— BEGIN —

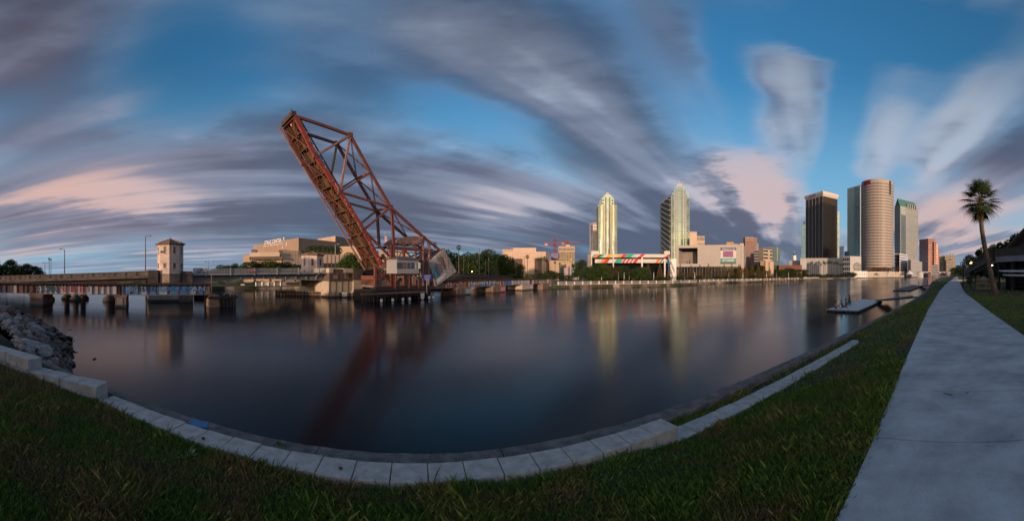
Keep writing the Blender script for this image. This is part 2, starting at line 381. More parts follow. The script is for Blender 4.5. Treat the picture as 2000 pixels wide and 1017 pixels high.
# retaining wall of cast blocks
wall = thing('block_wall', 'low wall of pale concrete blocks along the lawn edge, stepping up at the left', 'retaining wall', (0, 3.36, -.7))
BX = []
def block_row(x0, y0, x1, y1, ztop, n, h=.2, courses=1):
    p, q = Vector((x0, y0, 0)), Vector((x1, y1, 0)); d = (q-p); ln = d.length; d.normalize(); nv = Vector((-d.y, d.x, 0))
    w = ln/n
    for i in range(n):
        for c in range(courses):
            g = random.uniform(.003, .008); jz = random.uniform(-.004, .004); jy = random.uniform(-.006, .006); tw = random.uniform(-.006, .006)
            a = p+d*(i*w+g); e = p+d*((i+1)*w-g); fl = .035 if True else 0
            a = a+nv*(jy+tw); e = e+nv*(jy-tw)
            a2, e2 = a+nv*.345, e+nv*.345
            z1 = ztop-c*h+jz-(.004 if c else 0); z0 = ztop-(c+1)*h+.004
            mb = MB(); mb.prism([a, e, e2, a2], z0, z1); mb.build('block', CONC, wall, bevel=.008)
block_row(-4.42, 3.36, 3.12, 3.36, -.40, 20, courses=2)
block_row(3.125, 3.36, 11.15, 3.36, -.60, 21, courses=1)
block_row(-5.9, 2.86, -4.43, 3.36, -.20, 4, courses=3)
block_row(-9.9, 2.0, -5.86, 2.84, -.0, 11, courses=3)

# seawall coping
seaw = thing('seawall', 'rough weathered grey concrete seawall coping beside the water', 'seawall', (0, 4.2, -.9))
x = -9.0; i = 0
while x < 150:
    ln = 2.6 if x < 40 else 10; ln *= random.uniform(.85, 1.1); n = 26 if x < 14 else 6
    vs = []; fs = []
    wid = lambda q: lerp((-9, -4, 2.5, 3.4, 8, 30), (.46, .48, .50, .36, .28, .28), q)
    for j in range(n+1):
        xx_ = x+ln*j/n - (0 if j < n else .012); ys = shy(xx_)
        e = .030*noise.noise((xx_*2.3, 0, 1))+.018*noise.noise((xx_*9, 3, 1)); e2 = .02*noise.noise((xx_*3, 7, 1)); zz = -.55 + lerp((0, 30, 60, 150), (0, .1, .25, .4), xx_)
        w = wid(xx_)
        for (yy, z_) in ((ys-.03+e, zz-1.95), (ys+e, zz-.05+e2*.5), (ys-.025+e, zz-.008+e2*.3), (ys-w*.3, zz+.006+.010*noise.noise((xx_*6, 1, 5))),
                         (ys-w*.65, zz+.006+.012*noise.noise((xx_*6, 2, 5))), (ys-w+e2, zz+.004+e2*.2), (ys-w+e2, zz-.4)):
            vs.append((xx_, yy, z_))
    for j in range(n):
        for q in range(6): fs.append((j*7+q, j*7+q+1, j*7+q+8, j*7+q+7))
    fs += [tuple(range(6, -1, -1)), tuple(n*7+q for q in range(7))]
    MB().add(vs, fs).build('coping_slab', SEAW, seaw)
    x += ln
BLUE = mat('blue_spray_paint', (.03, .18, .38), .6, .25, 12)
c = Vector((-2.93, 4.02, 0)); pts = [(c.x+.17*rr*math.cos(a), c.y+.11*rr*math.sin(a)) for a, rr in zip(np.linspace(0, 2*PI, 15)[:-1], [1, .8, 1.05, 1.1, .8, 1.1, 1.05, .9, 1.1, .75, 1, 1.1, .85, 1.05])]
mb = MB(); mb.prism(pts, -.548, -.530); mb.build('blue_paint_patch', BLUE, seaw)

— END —

Task. Quote every line word for word and keep the images out of the copy.

Solution for this exercise.
Keep writing the Blender script for this image. This is part 2, starting at line 381. More parts follow. The script is for Blender 4.5. Treat the picture as 2000 pixels wide and 1017 pixels high.
# retaining wall of cast blocks
wall = thing('block_wall', 'low wall of pale concrete blocks along the lawn edge, stepping up at the left', 'retaining wall', (0, 3.36, -.7))
BX = []
def block_row(x0, y0, x1, y1, ztop, n, h=.2, courses=1):
    p, q = Vector((x0, y0, 0)), Vector((x1, y1, 0)); d = (q-p); ln = d.length; d.normalize(); nv = Vector((-d.y, d.x, 0))
    w = ln/n
    for i in range(n):
        for c in range(courses):
            g = random.uniform(.003, .008); jz = random.uniform(-.004, .004); jy = random.uniform(-.006, .006); tw = random.uniform(-.006, .006)
            a = p+d*(i*w+g); e = p+d*((i+1)*w-g); fl = .035 if True else 0
            a = a+nv*(jy+tw); e = e+nv*(jy-tw)
            a2, e2 = a+nv*.345, e+nv*.345
            z1 = ztop-c*h+jz-(.004 if c else 0); z0 = ztop-(c+1)*h+.004
            mb = MB(); mb.prism([a, e, e2, a2], z0, z1); mb.build('block', CONC, wall, bevel=.008)
block_row(-4.42, 3.36, 3.12, 3.36, -.40, 20, courses=2)
block_row(3.125, 3.36, 11.15, 3.36, -.60, 21, courses=1)
block_row(-5.9, 2.86, -4.43, 3.36, -.20, 4, courses=3)
block_row(-9.9, 2.0, -5.86, 2.84, -.0, 11, courses=3)

# seawall coping
seaw = thing('seawall', 'rough weathered grey concrete seawall coping beside the water', 'seawall', (0, 4.2, -.9))
x = -9.0; i = 0
while x < 150:
    ln = 2.6 if x < 40 else 10; ln *= random.uniform(.85, 1.1); n = 26 if x < 14 else 6
    vs = []; fs = []
    wid = lambda q: lerp((-9, -4, 2.5, 3.4, 8, 30), (.46, .48, .50, .36, .28, .28), q)
    for j in range(n+1):
        xx_ = x+ln*j/n - (0 if j < n else .012); ys = shy(xx_)
        e = .030*noise.noise((xx_*2.3, 0, 1))+.018*noise.noise((xx_*9, 3, 1)); e2 = .02*noise.noise((xx_*3, 7, 1)); zz = -.55 + lerp((0, 30, 60, 150), (0, .1, .25, .4), xx_)
        w = wid(xx_)
        for (yy, z_) in ((ys-.03+e, zz-1.95), (ys+e, zz-.05+e2*.5), (ys-.025+e, zz-.008+e2*.3), (ys-w*.3, zz+.006+.010*noise.noise((xx_*6, 1, 5))),
                         (ys-w*.65, zz+.006+.012*noise.noise((xx_*6, 2, 5))), (ys-w+e2, zz+.004+e2*.2), (ys-w+e2, zz-.4)):
            vs.append((xx_, yy, z_))
    for j in range(n):
        for q in range(6): fs.append((j*7+q, j*7+q+1, j*7+q+8, j*7+q+7))
    fs += [tuple(range(6, -1, -1)), tuple(n*7+q for q in range(7))]
    MB().add(vs, fs).build('coping_slab', SEAW, seaw)
    x += ln
BLUE = mat('blue_spray_paint', (.03, .18, .38), .6, .25, 12)
c = Vector((-2.93, 4.02, 0)); pts = [(c.x+.17*rr*math.cos(a), c.y+.11*rr*math.sin(a)) for a, rr in zip(np.linspace(0, 2*PI, 15)[:-1], [1, .8, 1.05, 1.1, .8, 1.1, 1.05, .9, 1.1, .75, 1, 1.1, .85, 1.05])]
mb = MB(); mb.prism(pts, -.548, -.530); mb.build('blue_paint_patch', BLUE, seaw)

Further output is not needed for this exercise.